• Given task
Identify every line in the records below that contains the word "scene", and copy each of those lines.
··· Records supplied ···
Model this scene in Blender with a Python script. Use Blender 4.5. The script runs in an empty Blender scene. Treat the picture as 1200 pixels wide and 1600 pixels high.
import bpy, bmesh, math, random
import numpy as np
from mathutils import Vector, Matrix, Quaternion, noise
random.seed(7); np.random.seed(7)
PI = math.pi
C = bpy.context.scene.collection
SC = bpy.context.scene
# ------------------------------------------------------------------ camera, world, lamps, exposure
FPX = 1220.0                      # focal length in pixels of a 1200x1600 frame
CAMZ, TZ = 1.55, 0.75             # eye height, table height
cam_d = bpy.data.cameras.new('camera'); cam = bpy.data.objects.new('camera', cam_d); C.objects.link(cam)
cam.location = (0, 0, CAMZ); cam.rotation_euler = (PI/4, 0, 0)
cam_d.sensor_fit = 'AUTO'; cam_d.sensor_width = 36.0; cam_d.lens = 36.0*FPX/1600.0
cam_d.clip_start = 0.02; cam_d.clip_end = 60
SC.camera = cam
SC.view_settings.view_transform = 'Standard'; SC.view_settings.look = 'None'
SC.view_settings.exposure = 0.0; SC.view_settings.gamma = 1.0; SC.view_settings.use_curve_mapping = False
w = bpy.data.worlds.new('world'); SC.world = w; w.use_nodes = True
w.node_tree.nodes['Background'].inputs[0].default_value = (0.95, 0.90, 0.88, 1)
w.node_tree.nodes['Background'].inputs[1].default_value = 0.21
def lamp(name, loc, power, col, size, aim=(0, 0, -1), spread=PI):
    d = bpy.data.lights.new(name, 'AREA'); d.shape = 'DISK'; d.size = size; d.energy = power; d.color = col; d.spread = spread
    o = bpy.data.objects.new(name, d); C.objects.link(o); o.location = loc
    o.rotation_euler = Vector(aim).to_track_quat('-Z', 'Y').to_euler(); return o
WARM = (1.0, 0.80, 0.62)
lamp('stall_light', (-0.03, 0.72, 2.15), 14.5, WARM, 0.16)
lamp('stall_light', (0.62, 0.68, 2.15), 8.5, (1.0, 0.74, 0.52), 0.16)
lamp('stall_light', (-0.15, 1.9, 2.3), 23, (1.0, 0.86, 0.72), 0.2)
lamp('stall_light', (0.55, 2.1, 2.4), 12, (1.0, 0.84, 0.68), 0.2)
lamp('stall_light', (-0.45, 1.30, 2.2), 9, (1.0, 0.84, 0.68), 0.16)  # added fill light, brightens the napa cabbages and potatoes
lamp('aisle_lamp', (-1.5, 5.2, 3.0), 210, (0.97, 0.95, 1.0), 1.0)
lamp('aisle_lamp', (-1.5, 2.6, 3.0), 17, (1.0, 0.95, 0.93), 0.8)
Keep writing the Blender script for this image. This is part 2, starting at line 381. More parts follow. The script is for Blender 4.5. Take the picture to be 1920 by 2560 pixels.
···
• Answer below
Model this scene in Blender with a Python script. Use Blender 4.5. The script runs in an empty Blender scene. Treat the picture as 1200 pixels wide and 1600 pixels high.
C = bpy.context.scene.collection
SC = bpy.context.scene